Despite the fact that Tasini is informed, articulate, and even compelling in making arguments that many Democrats believe need to move center stage in the national debate, his candidacy has not attracted the glamour and insurgent support that Ned Lamont, who was able to sew his own deeper pockets, attracted in his successful primary challenge to Senator Joe Lieberman in Connecticut.

James Dean, who heads Democracy in America, the grassroots group inspired by his brother Howard’s 2004 presidential bid, and who pushed hard for Lamont, told The New York Times, “I think progressives are a lot more pragmatic than most people think, and there are only so many battles that you can pick in one year.”

In an online poll of its New York State members, moveon.org found 56 percent for Clinton versus 44 percent for Tasini, though the incumbent failed to reach the two-thirds threshold for endorsement.

When asked about the failure of leading left groups with Democratic Party ties to rally to his cause, Tasini chose to focus on the positive. He noted that in the three Democracy in America local affiliates that voted—in New York City, Long Island, and Rochester—he won endorsement. In a written statement September 1 about the moveon.org results, he stated, “These results are a broader indicator than other polls that have come out because they give the opinion of many more voters among the Democratic activist base. I am very heartened by the outcome.”

And Cindy Sheehan, who lost her son in Iraq and has dogged President George W. Bush over the war, is supporting his challenge to Clinton.

Tasini also pointed to endorsements by long-standing fixtures in the local party, including Lower Manhattan’s Village Independent Democrats and Downtown Independent Democrats.

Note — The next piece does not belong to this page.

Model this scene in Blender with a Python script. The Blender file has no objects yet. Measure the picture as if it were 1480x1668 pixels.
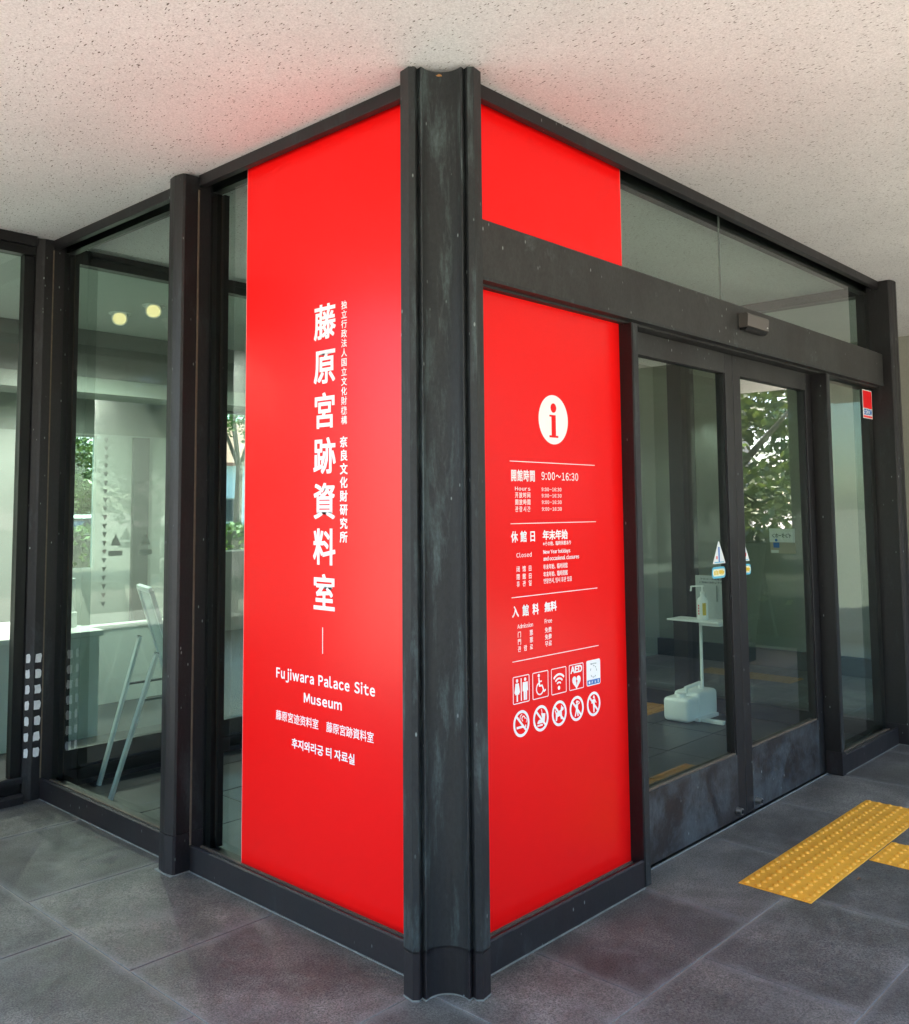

Tasini dismissed Clinton’s solid union support by arguing that he is a more forceful advocate for organized labor—he led the National Writer’s Union for 13 years, during which he prevailed over The New York Times in a freelancer compensation lawsuit. He also spearheaded the floor fight at the parent United Auto Workers for a sexual nondiscrimination policy, which put fair hiring and domestic partnership policies on the table in all its negotiations.

Still, among LGBT Democratic clubs in the city, only the relatively new Jim Owles Liberal Democratic Club is supporting Tasini, with Brooklyn’s Lambda Independent Democrats making no endorsement. Among other leading clubs, both the Gay and Lesbian Independent Democrats and the Stonewall Democratic Club of New York City are with Clinton, despite her opposition to marriage equality. Clinton has also failed to meet with Greater Voices, the coalition of LGBT clubs citywide, despite efforts by that group going back nearly two years.

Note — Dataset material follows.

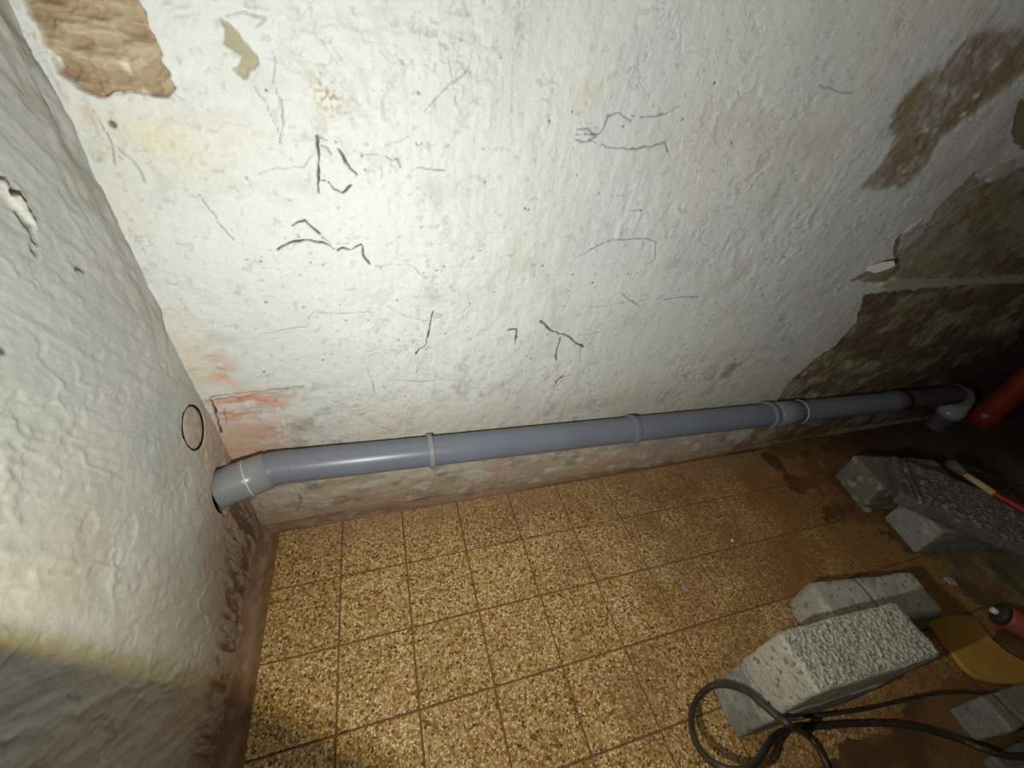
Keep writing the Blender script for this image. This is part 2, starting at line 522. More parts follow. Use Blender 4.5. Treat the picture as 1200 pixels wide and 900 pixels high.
    col = lerp(col, (0.66, 0.54, 0.36), soft(225, 425, 0.05, 0.1) * 0.4)
    # ledge of plaster ending above the stained recess
    rec = poly_sd(ux, zx, bw([(236, 472), (262, 466), (300, 461), (356, 454), (350, 470), (335, 500), (320, 545), (300, 610), (255, 560)]))
    h = h + 0.006 * sst(-0.004, 0.010, rec)
    # crusty strip down the corner
    crust = poly_sd(ux, zx, bw([(20, -10), (40, 30), (75, 95), (112, 108), (120, 150), (135, 190), (110, 190), (90, 150), (60, 90), (10, 0)]))
    cm = sst(-0.004, 0.012, crust)
    h = h + cm * (fbm2(u * 30, z * 18, 3, 141) - 0.55) * 0.02
    col = lerp(col, (0.60, 0.535, 0.43), cm * sst(0.35, 0.6, n_fin) * 0.8)

    # ---- peeled areas: recessed, each with its own surface
    def peel(poly, depth, wu, wz, edge=0.004):
        sd = poly_sd(wu, wz, bw(poly))
        m = sst(-edge * 0.4, edge * 0.6, sd)
        return sd, m
    stone = 0.8 * fbm2(u * 14 + 2 * n_mid, z * 26, 5, 151, 0.68) + 0.4 * np.abs(fbm2(u * 20, z * 40, 4, 155, 0.6) - 0.5) + 0.06
    sd, m = peel([(10, -70), (30, 5), (48, 45), (68, 88), (95, 106), (118, 112), (150, 104), (172, 110), (198, 115), (209, 103),
                  (196, 78), (183, 55), (168, 24), (158, 0), (140, -60)], 0.01, ux, zx)
    h = h + m * (0.010 + (stone - 0.5) * 0.05)
    c = np.tile(np.array([0.36, 0.275, 0.175]), (len(u), 1))
    c = lerp(c, (0.29, 0.195, 0.12), sst(0.50, 0.68, stone))
    c = lerp(c, (0.53, 0.44, 0.31), sst(0.50, 0.30, stone) * 0.8)
    c = lerp(c, (0.70, 0.66, 0.58), sst(0.70, 0.78, fbm2(u * 20, z * 20, 3, 161)))
    col = lerpv(col, c, m)
    for poly in ([(255, 19), (262, 24), (270, 27), (284, 44), (292, 62), (303, 79), (294, 87), (284, 98), (276, 84), (281, 71), (270, 58), (260, 49), (262, 36)],):
        sd, m = peel(poly, 0.003, ux, zx, 0.003)
        h = h + m * 0.0035
        col = lerp(col, (0.375, 0.345, 0.235), m)
    sp = soft(384, 111, 0.026, 0.026) * sst(0.42, 0.60, fbm2(u * 200, z * 200, 2, 171))
    col = lerp(col, (0.45, 0.36, 0.20), np.clip(sp * 1.1, 0, 0.9))
    # top right: paint worn to reddish brown
    sd, m = peel([(1012, 217), (1030, 190), (1038, 174), (1040, 150), (1050, 126), (1075, 98), (1104, 72), (1120, 50), (1140, 36), (1165, 33),
                  (1200, 27), (1290, 10), (1290, 60), (1200, 80), (1170, 110), (1146, 133), (1122, 148), (1104, 163), (1088, 190), (1070, 214), (1050, 223), (1030, 219)], 0.003, ux2, zx2, 0.03)
    wear = sst(0.30, 0.52, fbm2(u * 24, z * 24, 5, 181) + 0.25 * m - 0.1)
    mm = m * wear
    h = h + mm * (0.002 + (n_fin - 0.5) * 0.004)
    c = np.tile(np.array([0.27, 0.215, 0.175]), (len(u), 1))
    c = lerp(c, (0.40, 0.35, 0.30), sst(0.45, 0.62, fbm2(u * 55, z * 55, 3, 191)))
    c = lerp(c, (0.24, 0.19, 0.10), sst(0.55, 0.70, fbm2(u * 8, z * 8, 3, 201)))
    col = lerpv(col, c, mm * 0.92)
    # the broad olive-brown loss on the right, above and below the white strip
    olive = np.tile(np.array([0.265, 0.225, 0.135]), (len(u), 1))
    olive = lerp(olive, (0.33, 0.29, 0.19), sst(0.45, 0.65, fbm2(u * 10, z * 14, 4, 211)))
    olive = lerp(olive, (0.36, 0.33, 0.285), sst(0.56, 0.66, fbm2(u * 8, z * 10, 5, 215, 0.6)) * 0.75)
    olive = lerp(olive, (0.20, 0.155, 0.09), sst(0.54, 0.66, fbm2(u * 12, z * 13, 5, 217, 0.6)) * 0.7)
    dirt = fbm2(u * 7 + 2 * n_mid, z * 12, 4, 221)
    sd, m = peel([(997, 329), (1020, 318), (1048, 307), (1050, 290), (1056, 276), (1076, 268), (1094, 258), (1100, 243), (1120, 226), (1140, 204),
                  (1160, 214), (1180, 205), (1200, 196), (1330, 150), (1330, 320), (1200, 323), (1100, 329), (1040, 333)], 0.004, ux, zx)
    h = h + m * (0.0045 + (n_fin - 0.5) * 0.003)
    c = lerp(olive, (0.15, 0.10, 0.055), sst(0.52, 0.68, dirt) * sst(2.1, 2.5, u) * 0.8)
    col = lerpv(col, c, m)
    sd, m = peel([(1186, 170), (1192, 120), (1200, 118), (1330, 80), (1330, 150), (1200, 172)], 0.003, ux, zx)
    h = h + m * 0.003; col = lerp(col, (0.25, 0.20, 0.135), m)
    sd, m = peel([(918, 458), (928, 445), (956, 421), (980, 405), (1002, 380), (1010, 362), (1012, 347), (1050, 341), (1100, 337), (1200, 331), (1330, 324),
                  (1330, 620), (1000, 560), (870, 560), (850, 530), (890, 500)], 0.005, ux, zx)
    h = h + m * (0.006 + (fbm2(u * 22, z * 26, 4, 231) - 0.5) * 0.014)
    c = lerp(olive, (0.34, 0.28, 0.185), sst(0.55, 0.72, fbm2(u * 14 + 2 * n_mid, z * 22, 4, 241)) * 0.9)
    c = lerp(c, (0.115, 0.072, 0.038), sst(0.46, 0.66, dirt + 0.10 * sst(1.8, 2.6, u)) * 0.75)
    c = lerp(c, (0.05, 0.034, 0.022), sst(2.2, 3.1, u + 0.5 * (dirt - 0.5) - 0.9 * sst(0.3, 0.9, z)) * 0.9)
    c = lerp(c, (0.50, 0.47, 0.41), sst(0.72, 0.80, fbm2(u * 17, z * 23, 3, 245)) * sst(2.2, 1.7, u))
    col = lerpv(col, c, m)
    # pale plaster strip between the two losses
    sd, m = peel([(1030, 334), (1048, 326), (1100, 325), (1150, 325), (1200, 321), (1330, 314), (1330, 325), (1200, 331), (1130, 334), (1070, 338), (1040, 341)], 0, ux * 0.4 + u * 0.6, zx * 0.4 + z * 0.6)
    h = h * (1 - m) + m * (-0.006)
    col = lerp(col, (0.42, 0.385, 0.30), m * 0.9)
    # ragged flakes of paint left inside the loss
    for poly in ([(1055, 296), (1072, 285), (1085, 276), (1092, 262), (1080, 258), (1062, 270)], [(1150, 205), (1172, 190), (1190, 182), (1186, 196), (1165, 214)]):
        sd, m = peel(poly, 0, ux, zx)
        col = lerp(col, (0.44, 0.42, 0.36), m); h = h - m * 0.003

    # ---- cracks
    def crack(px, w, dark, seed=0):
        pts = bw(px)
        jx = u + 0.0035 * (fbm2(u * 60, z * 60, 2, 300 + seed) - 0.5) * 2
        jz = z + 0.0035 * (fbm2(u * 60, z * 60, 2, 340 + seed) - 0.5) * 2
        P = np.array(pts)
        sel = (u > P[:, 0].min() - 0.03) & (u < P[:, 0].max() + 0.03) & (z > P[:, 1].min() - 0.03) & (z < P[:, 1].max() + 0.03)
        d = line_d(jx[sel], jz[sel], pts)
        ww = w * (0.35 + 1.3 * vnoise2(u[sel] * 45, z[sel] * 45, 370 + seed))
        m = sst(1.0, 0.25, d / (ww + 1e-6))
        h[sel] += m * 0.004 * dark
        # lips of lifted paint beside the crack
        h[sel] -= 0.0006 * dark * sst(0.007, 0.002, d) * (1 - m)
        k = (m * dark)[:, None]
        col[sel] = col[sel] * (1 - k) + np.array([0.035, 0.03, 0.028]) * k
    D, Mi, Fa = 0.95, 0.7, 0.42
    cracks = [
        ([(371, 160), (373, 182), (373, 205), (374, 226)], .0036, D), ([(371, 160), (384, 164)], .003, Mi), ([(374, 211), (385, 214), (394, 223), (402, 226), (410, 218)], .0034, D),
        ([(398, 175), (404, 186), (411, 197), (419, 205)], .003, D), ([(375, 170), (382, 172), (387, 180)], .003, Mi),
        ([(326, 292), (340, 284), (358, 281), (378, 284), (393, 291), (410, 292), (424, 287), (425, 297), (432, 310)], .0036, D),
        ([(344, 264), (350, 260), (358, 258), (365, 265), (374, 273)], .0038, D), ([(378, 278), (387, 283)], .004, Mi),
        ([(507, 366), (504, 380), (499, 404), (487, 414)], .0042, D), ([(596, 387), (606, 385), (604, 402)], .0048, D),
        ([(634, 376), (644, 385), (655, 391), (665, 393), (676, 402), (684, 406)], .005, D), ([(657, 395), (653, 408), (651, 421)], .0042, D),
        ([(649, 455), (652, 446), (658, 441)], .005, D), ([(658, 441), (675, 438), (690, 428), (700, 424)], .003, Mi), ([(662, 350), (660, 362), (656, 366)], .004, Mi),
        ([(665, 393), (690, 391), (705, 388)], .0025, Fa), ([(680, 407), (679, 430), (674, 462)], .0025, Fa),
        ([(676, 158), (690, 158), (702, 158), (708, 148), (712, 135), (725, 133), (740, 140)], .004, Mi), ([(675, 165), (705, 168), (712, 173), (748, 174), (770, 170), (780, 167), (784, 178)], .004, Mi),
        ([(740, 135), (766, 136), (782, 131), (798, 122)], .004, Mi), ([(792, 167), (812, 164)], .003, Fa), ([(677, 152), (688, 150), (700, 160), (690, 164)], .0055, Mi),
        ([(680, 300), (700, 288), (720, 281), (757, 279), (768, 284), (767, 305), (755, 310)], .003, Mi), ([(718, 231), (735, 228), (748, 220), (757, 214)], .003, Fa),
        ([(768, 357), (780, 350), (800, 347), (818, 349)], .004, Mi), ([(728, 342), (736, 350), (750, 359)], .004, Mi), ([(736, 247), (752, 246)], .003, Mi), ([(759, 248), (760, 256)], .004, Mi),
        ([(317, 58), (323, 72), (320, 95), (330, 120), (333, 140), (327, 167)], .0034, Fa + .15), ([(298, 100), (312, 120), (326, 152)], .003, Fa + .1),
        ([(232, 228), (248, 248), (262, 268), (273, 279)], .0028, Mi), ([(488, 197), (505, 198), (521, 201)], .0028, Mi),
        ([(303, 204), (325, 198), (355, 196), (363, 185), (371, 178)], .003, Fa), ([(440, 312), (478, 310), (500, 326)], .0026, Fa), ([(305, 392), (338, 384), (362, 382)], .0026, Fa + .1),
        ([(361, 374), (367, 366), (410, 367), (438, 366)], .0026, Fa), ([(455, 360), (475, 371), (500, 377)], .0024, Fa), ([(413, 175), (428, 180), (447, 182), (448, 210)], .0026, Fa),
        ([(452, 184), (460, 190), (466, 186), (470, 196)], .003, Mi), ([(487, 165), (490, 172), (495, 168)], .003, Mi), ([(455, 445), (490, 447), (520, 444)], .004, Fa), ([(690, 360), (740, 352), (760, 350)], .003, Fa),
        ([(455, 170), (480, 160)], .0024, Fa), ([(525, 65), (530, 95), (497, 130)], .003, Fa), ([(552, 60), (550, 82), (530, 100), (535, 120)], .003, Fa), ([(265, 20), (285, 14), (310, 22), (300, 30)], .003, Fa),
        ([(245, 466), (262, 464), (300, 459), (355, 453)], .004, Mi), ([(246, 470), (252, 485), (256, 500), (258, 508)], .006, D), ([(262, 480), (266, 500)], .0035, Mi),
        ([(140, 175), (160, 195), (172, 215)], .0035, Fa + .1), ([(108, 130), (128, 165), (135, 192)], .004, Mi), ([(880, 220), (890, 200), (905, 170)], .003, Fa), ([(845, 300), (852, 285), (858, 275)], .004, Fa),
        ([(650, 575), (655, 560)], .004, Mi), ([(430, 430), (436, 445), (440, 460)], .003, Fa), ([(960, 100), (985, 108), (1000, 109)], .004, Fa + .1), ([(1055, 5), (1065, 25), (1050, 45)], .004, Fa),
        ([(348, 600), (352, 590), (351, 580)], .005, Mi),
    ]
    for i, (p, w, dk) in enumerate(cracks):
        crack(p, w * (0.80 if dk > 0.9 else 0.62), dk if dk > 0.9 else dk * 0.8, i % 7)
    rng = np.random.RandomState(4)
    # specks and pin holes
    for i in range(150):
        px, py = rng.uniform(280, 930), rng.uniform(60, 480)
        if rng.rand() < 0.6: py = rng.uniform(300, 470)
        c = bw([(px, py)])[0]; r = rng.uniform(0.0016, 0.0038)
        sel = (np.abs(u - c[0]) < 0.012) & (np.abs(z - c[1]) < 0.012)
        d = np.hypot((u[sel] - c[0]) * rng.uniform(0.7, 1.3), z[sel] - c[1])
        k = (sst(r * 1.3, r * 0.5, d) * rng.uniform(0.3, 0.85))[:, None]
        col[sel] = col[sel] * (1 - k) + np.array([0.09, 0.075, 0.06]) * k
        h[sel] += 0.002 * k[:, 0]
    # named holes: brown plug top left, two dots
    for px, py, r in ((131, 146, 0.006), (397, 293, 0.003), (939, 293, 0.003), (969, 264, 0.003), (644, 142, 0.003), (837, 97, 0.003)):
        c = bw([(px, py)])[0]
        d = np.hypot(u - c[0], z - c[1]); k = sst(r * 1.3, r * 0.6, d)
        col = lerp(col, (0.13, 0.075, 0.045), k * 0.9); h = h + 0.003 * k
    # flaking relief texture in the middle
    fl = soft(432, 100, 0.06, 0.07) + soft(735, 250, 0.12, 0.1) * 0.6 + soft(870, 310, 0.2, 0.12) * 0.5 + soft(950, 250, 0.15, 0.12) * .7
    h = h + np.clip(fl, 0, 1) * (np.abs(fbm2(u * 28, z * 18, 3, 401) - 0.5)) * 0.014
    # lower edge of the plaster bulges over the floor
    h = h - 0.010 * sst(0.13, 0.05, z) * sst(0.2, 0.8, u)
    h = h * sst(-0.40, -0.20, u)
    col = np.clip(col, 0.01, 1)
    V = np.stack([u, WY + h, z], 1)
    nu, nv = U.shape
    V, Q, ring = slab_from_grid(V, nu, nv, 1, 0.25, False)
    col = np.concatenate([col, col[ring], col[:4]])
    w = mesh_np('wall_back', V, Q, M_WALL, color=col)
    return tag(w, 'peeling limewashed back wall, brown where the plaster has fallen away', None, kind='structure')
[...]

Asked specifically about the paucity of organized gay support for his candidacy, Tasini said, “I don’t know if disappointment would be the right word… Most organizations, whether in the gay community or not, do not want to take on a powerful incumbent who has a powerful machine—they make lists and they remember who’s not with them.”

“It is an interesting thing, a self-fulfilling prophecy, Tasini said of his difficulties garnering support from progressives generally, “where on the one hand lots of people say that we hate the fact that everything is poll-driven, we hate the fact that everything is about money and that people focus on fundraising, but then all those groups regurgitate that back to you.”

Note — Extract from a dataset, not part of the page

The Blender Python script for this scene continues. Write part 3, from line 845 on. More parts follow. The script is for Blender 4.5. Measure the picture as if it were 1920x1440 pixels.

Yet the insurgent candidate seems genuinely less concerned with the lack of institutional support than he does with the inability of New Yorkers to enjoy an open and spirited discussion of vital issues this election year and with the failure of the media to provide a forum for that dialogue, despite its own hand-wringing about the lack of substance in politics.

“That’s the sad thing about it,” he said—“it’s not me personally; I think I’d be a fantastic United States senator—but the fact that people are not going to have the senator in this state who represents what they want.”